History gets active in the United States


Democratic Party presidential aspirant Bernie Sanders, responding to the Black Lives Matter campaign against police killings of black Americans, recently declared that the United States was founded "on racist principles."

To which the rest of the world would probably have said, "Duh!"  But the Princeton University historian Sean Wilentz, a strong supporter of Democratic frontrunner Hillary Clinton, responded with a New York Times op-ed declaring that it was not so and proclaiming that the idea of the United States founded on racial slavery is "a myth."
Yes, slavery was a powerful institution in 1787. Yes, most white Americans presumed African inferiority. And in 1787, proslavery delegates to the Constitutional Convention in Philadelphia fought to inscribe the principle of property in humans in the Constitution. But on this matter the slaveholders were crushed.
Turns out that in the United States, the history blogosphere lives. There has been an outpouring of online responses from historians to Wilentz's argument.  The blog We're History, by a collective of Americanists, has been all over it, and at History News Network, Matthew Pinsker offers Wilentz's initial response to his critics and links to other Wilentz statements on slavery and the constitution -- as well as to Pinsker's own blog posts on how to teach the subject and the controversy.

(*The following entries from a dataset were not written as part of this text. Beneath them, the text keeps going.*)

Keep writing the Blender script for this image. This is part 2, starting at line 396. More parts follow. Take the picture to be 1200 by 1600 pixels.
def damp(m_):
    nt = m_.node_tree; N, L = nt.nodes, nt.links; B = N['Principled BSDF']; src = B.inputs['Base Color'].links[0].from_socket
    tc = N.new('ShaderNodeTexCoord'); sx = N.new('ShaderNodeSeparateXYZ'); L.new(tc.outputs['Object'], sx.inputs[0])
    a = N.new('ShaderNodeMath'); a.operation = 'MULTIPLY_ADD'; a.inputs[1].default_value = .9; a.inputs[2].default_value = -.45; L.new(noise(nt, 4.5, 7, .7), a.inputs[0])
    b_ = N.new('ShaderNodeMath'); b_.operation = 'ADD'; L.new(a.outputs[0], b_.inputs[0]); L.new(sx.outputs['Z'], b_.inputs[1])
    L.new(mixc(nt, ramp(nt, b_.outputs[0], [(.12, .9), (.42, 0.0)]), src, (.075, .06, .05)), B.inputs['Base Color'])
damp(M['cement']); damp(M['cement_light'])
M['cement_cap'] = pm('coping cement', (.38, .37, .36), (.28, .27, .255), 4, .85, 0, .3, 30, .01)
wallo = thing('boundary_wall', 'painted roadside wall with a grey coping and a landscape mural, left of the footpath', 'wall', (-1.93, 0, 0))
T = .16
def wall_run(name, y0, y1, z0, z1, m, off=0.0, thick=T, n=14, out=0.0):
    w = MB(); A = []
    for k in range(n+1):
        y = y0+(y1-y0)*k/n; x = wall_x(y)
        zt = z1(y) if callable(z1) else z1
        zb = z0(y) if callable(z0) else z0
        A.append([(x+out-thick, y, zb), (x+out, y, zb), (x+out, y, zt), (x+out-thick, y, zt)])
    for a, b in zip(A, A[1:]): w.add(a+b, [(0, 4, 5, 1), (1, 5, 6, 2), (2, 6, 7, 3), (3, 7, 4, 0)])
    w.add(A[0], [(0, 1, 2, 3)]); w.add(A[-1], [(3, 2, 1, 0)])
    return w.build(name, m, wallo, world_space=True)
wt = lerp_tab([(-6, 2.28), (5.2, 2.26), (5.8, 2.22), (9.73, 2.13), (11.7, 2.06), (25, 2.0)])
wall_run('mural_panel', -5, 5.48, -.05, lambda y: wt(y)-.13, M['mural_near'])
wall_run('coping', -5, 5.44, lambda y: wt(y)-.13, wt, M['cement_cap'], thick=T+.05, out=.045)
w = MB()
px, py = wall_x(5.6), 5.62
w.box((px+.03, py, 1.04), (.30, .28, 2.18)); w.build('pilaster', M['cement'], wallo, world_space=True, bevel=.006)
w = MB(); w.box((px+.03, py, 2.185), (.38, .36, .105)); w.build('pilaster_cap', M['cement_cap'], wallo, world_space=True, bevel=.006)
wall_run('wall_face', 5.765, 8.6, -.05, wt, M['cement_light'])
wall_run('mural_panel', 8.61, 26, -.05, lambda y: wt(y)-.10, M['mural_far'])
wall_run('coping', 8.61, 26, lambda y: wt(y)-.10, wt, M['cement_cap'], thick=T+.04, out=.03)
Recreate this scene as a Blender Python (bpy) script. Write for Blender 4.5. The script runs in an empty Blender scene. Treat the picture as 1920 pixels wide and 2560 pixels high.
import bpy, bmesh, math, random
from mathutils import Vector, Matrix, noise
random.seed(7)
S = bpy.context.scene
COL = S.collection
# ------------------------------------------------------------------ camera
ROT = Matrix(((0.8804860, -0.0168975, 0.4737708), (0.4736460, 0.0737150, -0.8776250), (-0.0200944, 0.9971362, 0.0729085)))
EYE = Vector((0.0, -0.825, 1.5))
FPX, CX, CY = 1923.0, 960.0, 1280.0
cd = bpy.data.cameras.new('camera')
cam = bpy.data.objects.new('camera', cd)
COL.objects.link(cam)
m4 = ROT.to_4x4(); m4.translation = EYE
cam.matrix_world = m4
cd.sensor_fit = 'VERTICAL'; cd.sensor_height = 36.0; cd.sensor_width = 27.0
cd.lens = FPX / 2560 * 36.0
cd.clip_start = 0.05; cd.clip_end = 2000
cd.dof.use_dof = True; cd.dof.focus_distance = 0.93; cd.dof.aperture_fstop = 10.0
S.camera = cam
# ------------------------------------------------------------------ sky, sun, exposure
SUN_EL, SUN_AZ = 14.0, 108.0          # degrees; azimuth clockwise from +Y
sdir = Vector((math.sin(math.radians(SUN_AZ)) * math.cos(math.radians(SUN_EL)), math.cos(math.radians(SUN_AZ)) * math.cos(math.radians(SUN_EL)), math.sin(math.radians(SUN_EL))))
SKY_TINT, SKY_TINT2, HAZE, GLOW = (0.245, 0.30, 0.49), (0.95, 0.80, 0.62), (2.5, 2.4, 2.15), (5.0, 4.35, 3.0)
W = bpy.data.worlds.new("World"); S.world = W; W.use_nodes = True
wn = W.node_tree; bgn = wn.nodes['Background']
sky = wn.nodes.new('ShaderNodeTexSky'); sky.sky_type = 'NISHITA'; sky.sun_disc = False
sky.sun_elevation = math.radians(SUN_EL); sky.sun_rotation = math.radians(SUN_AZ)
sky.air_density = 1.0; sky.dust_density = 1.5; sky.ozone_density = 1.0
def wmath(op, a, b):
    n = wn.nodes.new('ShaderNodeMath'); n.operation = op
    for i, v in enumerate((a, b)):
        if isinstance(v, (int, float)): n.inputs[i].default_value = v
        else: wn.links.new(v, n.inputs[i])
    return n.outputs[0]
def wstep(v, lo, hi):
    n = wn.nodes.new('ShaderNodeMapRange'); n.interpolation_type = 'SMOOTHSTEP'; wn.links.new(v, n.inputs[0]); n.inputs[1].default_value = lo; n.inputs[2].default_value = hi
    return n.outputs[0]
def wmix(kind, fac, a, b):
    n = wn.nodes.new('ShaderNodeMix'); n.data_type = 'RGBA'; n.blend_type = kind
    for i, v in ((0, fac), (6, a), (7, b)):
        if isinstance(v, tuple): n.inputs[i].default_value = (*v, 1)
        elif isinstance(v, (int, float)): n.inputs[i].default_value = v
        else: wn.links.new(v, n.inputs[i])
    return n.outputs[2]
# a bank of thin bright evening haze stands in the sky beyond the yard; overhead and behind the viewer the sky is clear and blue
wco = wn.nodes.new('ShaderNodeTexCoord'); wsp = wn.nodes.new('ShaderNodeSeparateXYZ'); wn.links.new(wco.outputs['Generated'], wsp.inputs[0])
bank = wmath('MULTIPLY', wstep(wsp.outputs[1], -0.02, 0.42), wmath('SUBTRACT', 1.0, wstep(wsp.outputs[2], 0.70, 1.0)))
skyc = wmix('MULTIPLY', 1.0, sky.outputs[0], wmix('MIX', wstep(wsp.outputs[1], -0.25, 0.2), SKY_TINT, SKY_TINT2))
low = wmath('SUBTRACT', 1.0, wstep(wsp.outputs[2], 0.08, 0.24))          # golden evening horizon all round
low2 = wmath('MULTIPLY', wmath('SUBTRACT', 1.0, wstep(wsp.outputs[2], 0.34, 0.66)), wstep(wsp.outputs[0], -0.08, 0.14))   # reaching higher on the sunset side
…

Wilentz attributes opposition to his position mostly to
scholars and activists on the left who are rightly angry at America’s racist past.
and he may be right that the history bloggers who have seized on the issue are not a representative sample of the political affiliations of all American historians. And few of his critics have access to the op-ed pages of the New York Times, probably.  Still good to see the liveliness of the HistBlog down there and the engagement of historians in live issues.